BSP eyes interbank rate by Dec., yield curve by next year


At a glance

  • The Bangko Sentral ng Pilipinas (BSP) plans to introduce an interbank rate by December 2023 and a credible yield curve by January 2024.

  • BSP Governor Eli M. Remolona says the interbank rate will be the peso equivalent of the Secured Overnight Financing Rate (SOFR) of the US which replaced LIBOR.

  • The yield curve, meanwhile, is tenor-based, transactable and transparent. The BSP and the banks working on using 5-year and 10-year tenors to create a reliable yield curve.

  • Both benchmark short rate and yield curve provide extra mechanism for the transmission of monetary policy.


The Bangko Sentral ng Pilipinas (BSP) will develop a money market tool by next month and launch it as an interbank rate by early December, according to its highest-ranking official.

BSP Governor Eli M. Remolona said late Tuesday, Aug. 22, that at the same time, the central bank is creating a credible yield curve with the Bankers Association of the Philippines (BAP) that will come from active trading tenors such as the 5- and 10-year. The original target date for the yield curve is January 2024 and Remolona is sticking to this schedule.

Meanwhile, the BSP chief said a benchmark short rate that they will come up with is similar to a market-determined, overnight (ON) interbank rate.

“If things work out – and we’re working with the open market committee of the BAP -- hopefully by early December we will have an interbank rate that is overnight and market-determined,” he said, partly in Filipino, in an interview with journalists Tuesday evening.

The BSP has not decided a name for it yet, but when its expanded open market tools are clearer, the policy rate will be called the target rate.

In addition, Remolona said the interbank rate will be the peso equivalent of the Secured Overnight Financing Rate (SOFR) which is an average rate used by the US to replace the discontinued London Inter-Bank Offered Rate or LIBOR.

The BSP first announced the creation of an ON reference rate and a yield curve last June. It will also shift to an auction-based reverse repurchase (RRP) facility in September, similar to the BSP bills.

The central bank is working on establishing a credible yield curve that is tenor-based, transactable and transparent.

Remolona said this is still a work in progress with the banks. If done correctly, this will deepen the domestic capital markets and provide yields for different tenors.  

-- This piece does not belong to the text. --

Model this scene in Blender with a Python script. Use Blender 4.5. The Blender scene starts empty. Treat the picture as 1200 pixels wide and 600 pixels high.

Based on initial talks with BAP, the banks have committed to do more “serious” market making for the 5- and 10-year maturities.

Remolona said at this point, the 5-year yield is unknown or not determined, and they would want to close the gap between the “bid and ask” quotations.

He also noted that at the moment, the market-makers – these are banks and most are BAP members – are not really doing much market-making. Basically, a market-maker trades securities and other instruments and create a market for it by providing liquidity.

Remolona said banks have “promised” to discover a credible yield curve for at least two maturities “from across a whole range of maturities” and this will be the 5-year and 10-year tenors.

He has said previously that a workable yield curve represents liquidity at different maturities and to “fit a yield curve to yields” and “have something you can rely on.”

Both benchmark short rate and credible yield curve provide extra mechanism for the transmission of monetary policy.

Meanwhile, the BSP has published an ON reference rate on July 5. The new rate is based on the secondary market rate of the 28-day BSP bill and its ON equivalent.

The ON rate enhances the BSP’s RRP facility. Once the enhancements are fully completed, the new rate from the RRP facility will become the ON reference rate.

The BSP has started to accept all overnight RRP bids since July 14 via auction as it transitions from a fixed-rate fixed-volume to a fixed-rate full-allotment auction, and later to a variable-rate auction in September.